6 thoughts on “The Double Slide music controller

  1. Todd Harrison says:

    I’m sorry but that instrument sounded horrible. It looked like somebody spent many hundreds of hours, maybe even years making this electronic bagpipe/trombone.

    I love the form factory allowing the player to rest the instrument on ones shoulder and to sense a musician blowing as if it were a traditional wind instrument. The hand slides would be quite familiar to a trombone player I would guess, but it also has a bagpipe look about it if you ask me.

    The only think I didn’t like was the sound. Maybe a different piece of music would have left a better impression on me.

    And then the audience, did you see the audience? They looked like captives at a cannibal cooking convention. I’m surprised they clapped, maybe they were just so pleased it was over :P

  2. Shadyman says:

    Sweeeeeeet synth goodness!

    As a trombonist, I can officially say “That thing is HOT”. Still not sure (from the limited usage) what the second slide is for, or that I’d take to it, but this rocks :D

    I’d have to see what the left-hand slide does. “I need more info” ;)

  3. Max Anderson says:

    Gorgeous rich, complex, resonant sound – like a sci-fi orchestra in a single instrument, played in a highly skillful manner.
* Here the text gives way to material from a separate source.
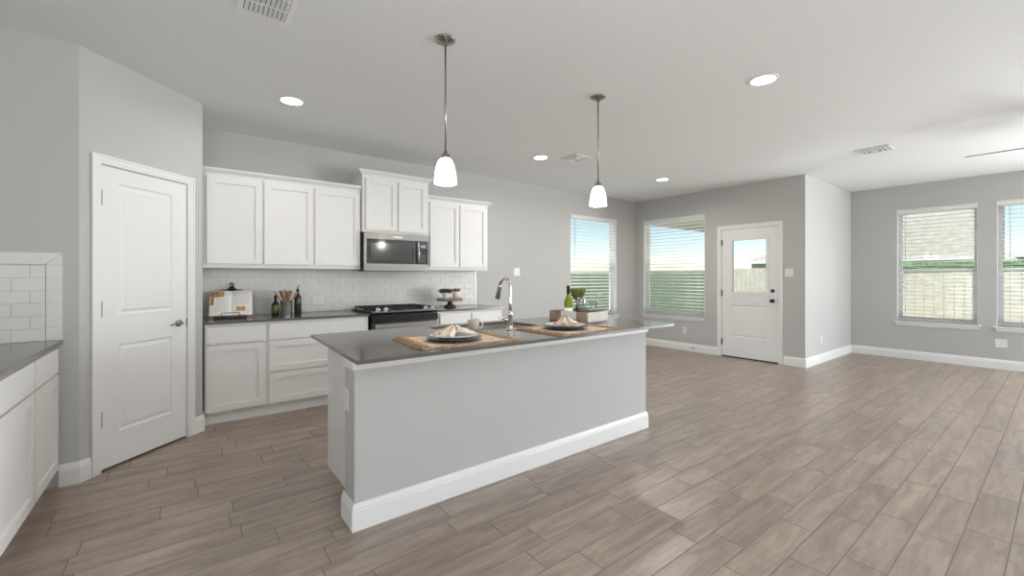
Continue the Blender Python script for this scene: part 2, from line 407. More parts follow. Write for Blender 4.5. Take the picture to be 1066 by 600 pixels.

Unlike many novelty instruments, this one produces sound both surprising and familiar, the mixture of which is essential to all great hits. (I’m puzzled by the earlier post which said “sounded horrible” – I suspect that commenter’s sound system was at fault, rather than this melodious instrument.) As a musical performance, the competition’s brightly lit auditorium was incongruous and inappropriate but if it were repeated in a darkened lounge or as background to a sci-fi movie this piece would be amazing, producing live what might take hours to construct on a synth.